查找迷宫C ++中是否存在路径

Question

My code is giving me runtime error. I can't figure it out how to resolve it? It's not even working for smaller matrix 4 X 4 . Matrix size for the problem is not more than 20 x 20.

Code:

#include <iostream>
using namespace std;
int a[20][20];
bool findpath(int ar[][20],int i,int j,int size)
{
    if (ar[i][j]==0 || i>(size-1) || j>(size-1) || i<0 || j<0)
        return false;
    if (ar[i][j]==2)
        return true;
    if ((findpath(ar,i+1,j,size)) || (findpath(ar,i,j+1,size)) 
    || (findpath(ar,i-1,j,size)) || (findpath(ar,i,j-1,size)))
        return true;
    return false;
}
int main() {
    int t;
    cin>>t;
    while(t--)
    {   int n;
        cin>>n;

        int r,c;

        //size = n;
        for(int i =0 ;i<n;i++)
        {
            for(int j=0;j<n;j++)
            {
                cin>>a[i][j];
                if (a[i][j]==1)
                   { r=i;
                    c=j;
                   }
            }

        }
        //cout<<r<<c;
        bool b = findpath(a,r,c,n);
        if (b)
            cout<<"YES"<<endl;
        else
            cout<<"NO"<<endl;

    }
    return 0;
}

Input:

1
4
3 0 0 0 0 3 3 0 0 1 0 3 0 2 3 3 

Output:

YES

But I am getting Segmentation Fault (SIGSEGV)

Answer 1

Check the order of evaluation of your statement if (ar[i][j]==0 || i>(size-1) || j>(size-1) || i<0 || j<0) . You will access ar[i][j] to evaluate the first expression even if i is out of bounds or j is out of bounds.
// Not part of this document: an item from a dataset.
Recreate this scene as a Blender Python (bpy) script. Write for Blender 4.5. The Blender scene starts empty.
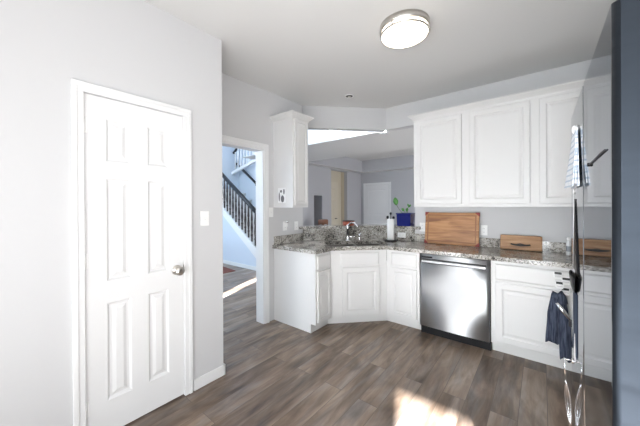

It should be in the order so that when a short circuit does happen in the if condition you are safe/does not result in undefined behaviour for example:

if (i < 0 || i >= size || j < 0 || j >= size || ar[i][j]==0) . Now if i < 0 it shorcircuits and does not need to check the rest and does not evaluate ar[i][j] .

As you mentioned this is not working, here is a working version which I will explain. First I have changed your C style arrays to vectors and rather I use those to get row and col sizes. I also removed your inputs from users which you can add in later and helps keep the problem simple.

#include <vector>
bool findpath(vector<vector<int>>ar,int i,int j,vector<vector<int>>& visited)
{

    if (i < 0 || i >= ar.size() || j < 0 || j >= ar[0].size() || ar[i][j] == 0 || visited[i][j]) return false;

    if (ar[i][j]==2) return true;

    visited[i][j] = true;
    if(findpath(ar,i+1,j,visited) || findpath(ar,i,j+1,visited) || findpath(ar,i-1,j,visited) || findpath(ar,i,j-1,visited)) return true;
    visited[i][j] = false;

    return false;
}
int main() {
        const int rows = 3;
        const int cols = 3;
        vector<vector<int>> arr = {{ 0 , 3 , 2 },
                                   { 3 , 3 , 0 },
                                   { 1 , 3 , 0 }};

        vector<vector<int>> visited(rows,vector<int>(cols,false));
        bool b = findpath(arr,1,1,visited);
        if (b)
            cout<<"YES"<<endl;
        else
            cout<<"NO"<<endl;


    return 0;
}

In the main function I have just used a vector<vector<int>> to describe a maze which was in the link you posted. The i and j are the starting points in the example below that is 1 and 1 . There is also a visited 2D array same as the maze. This stops you from going in an infinite recursion by marking the spots you have already covered and if they dont work out you set vector[i][j] = false to backtrack. Lastly if any of your arrangements returns a valid result we return else we just return false.

You can view this demo live here

You also mention that 1 is the starting point. In the example I have already started from 1 . You can add a loop in main to first figure out the coordinates for the starting point. Again this should be enough to get you going.